The Labour leadership will not make a final decision on how to whip its MPs on amendment votes until it is known when the bills will be returning to the House of Commons, a senior aide said.

But in a further sign of the importance being attached to a potential customs union vote, the chairs of the House of Commons Treasury and Home Affairs select committees, Conservative Brexit rebel Nicky Morgan and Labour’s Yvette Cooper, have jointly organized a briefing for MPs and peers from business and manufacturing leaders, including the Confederation of British Industry, which recently called for a post-Brexit customs union.

CBI Director-General Carolyn Fairbairn will address the cross-party gathering of MPs and peers on Wednesday morning in a House of Commons committee room, an aide to Cooper said.

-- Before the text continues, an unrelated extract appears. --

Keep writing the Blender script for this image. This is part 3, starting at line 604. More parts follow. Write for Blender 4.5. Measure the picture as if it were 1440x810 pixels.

“For manufacturing areas across the North and Midlands the customs union is really important in keeping the costs and burdens of trade low,” Cooper said ahead of the meeting. “The country and parliament may still be divided on other aspects of Brexit, but I think there would be a nationwide and parliamentary majority in favor of a good customs union deal.”

Morgan, who was instrumental within the group of Conservative MPs who rebelled against the government in December and forced a guarantee of a “meaningful vote” on the final Brexit withdrawal agreement, said the government’s desire for “trade to be as frictionless as possible is right.”

But she added: “MPs need now to understand what that really means and that is why it is important their local businesses have a chance to share their thoughts with us in Westminster.”